More than 4000 attendees and over 100 vendors, mainly jewelers, filled the OC convention center, and 650 entries made it to the World Series of sea glass, the Shard of the Year (SOTY) contest, including a half dozen or so contenders from yours truly. I thought one piece (pictured, above) had a shot for at least an honorable mention. I’d won two at last year’s contest when there were even more entries.

In addition to the grand prize and runner-up, the prize categories include pottery/ceramics, whimsical/toys, bottle stopper, most unusual, historical, art glass, marbles, buttons, and figural. Five dollars gets you an entry card on which you can enter up to three pieces. Sea glass enthusiasts enter a wide range of glass qualities—from one piece of plain white glass up to the most amazing bottle that ever rolled up on a beach several continents away. (See all this year’s winners on the NASGA Facebook page.)

So here’s my story. I’ve been collecting sea glass since 2001 when I found a perfectly frosted orange cat-eye marble one day on a Chesapeake Bay beach where I took my kids to play. Been a bit obsessed ever since. I’ve read every book, attended every lecture, gone to every conference, and even began speaking at some. I can tell you pretty much anything about past winners of each of the last nine years’ contests from studying (okay, stalking) their photos on the NASGA website. So when I found the piece shown above, I was excited. It was the find of the year for me, easily one of the best five finds in my collection. It’s a sea glass “jewel,” a beveled, perfectly tumbled piece of cobalt-colored glass from an old piece of costume jewelry. It was a sit-down-on-the-beach, holy-crap kind of rare find. I was hopeful about its chances until I saw the other 650 entries and was kind of bummed that so many of them were from other countries.
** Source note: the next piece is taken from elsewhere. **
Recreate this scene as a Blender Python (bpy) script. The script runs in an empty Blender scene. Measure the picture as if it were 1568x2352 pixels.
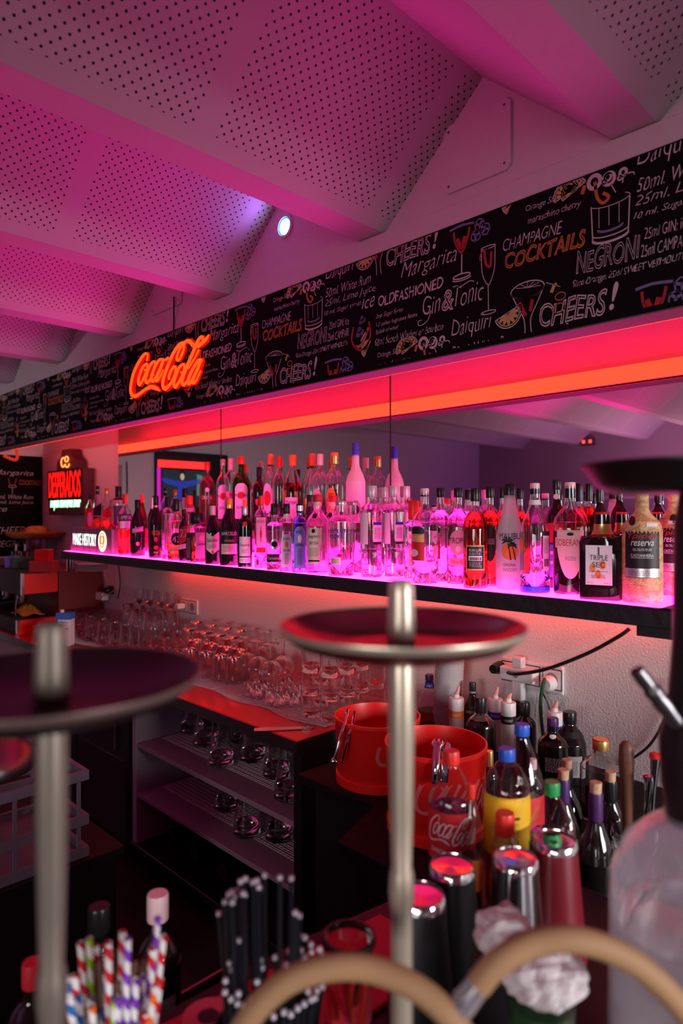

This is the North American Sea Glass Festival, but many entries (including a number of the winners) were from Italy, England, Russia, Bermuda, other islands, and who knows where else. I was pleased to see the actual winning shard was from a ship lantern that originated in nearby Fenwick Island, and there were some undeniably amazing pieces (the miniature dog that won for figural- wow) but my little blue Titanic-esque “heart of the Chesapeake Bay” won zilch. It didn’t stand a chance in the new world order—this Olympics of sea glass where anyone could (and in fact, did) sit at a computer and spend over $500 in an online auction buying a cool piece of sea glass from overseas.

I suggested to the judges (one of whom noted my piece was a Top-10 beauty and has been informed of the honorable mention ribbon oversight) that an “international” category be added for next year. Immigration for humans? I’m all for it. Sea glass? No. I’m a sea glass racist. When the winner in one of the categories was asked from what body of water the piece had originated and answered “England,” I joked via text with my daughter about the Revolutionary War and "tea glass" parties.

This hobby is supposed to be about combing beaches. That’s where the fun is. I wasn’t really that sad about losing. My find is a personal winner, and always will be. To most of the the 600-plus fellow "losers," our pieces are treasures because of how we felt in that moment when we found them.

The festival really was great. I learned a lot from the experts about a number of my finds including a rare miniature bottle I’d known nothing about. I loved spending time with my daughter, who’s as passionate about this stuff as I am. My kids are bred beachcombers and always find better stuff due to their location closer to the beach. I had a blast sharing pieces, trading with other collectors. The joy for me comes from the hunt: in the sand, not on a computer or a jewelry shop, or even from a judge’s blue ribbon.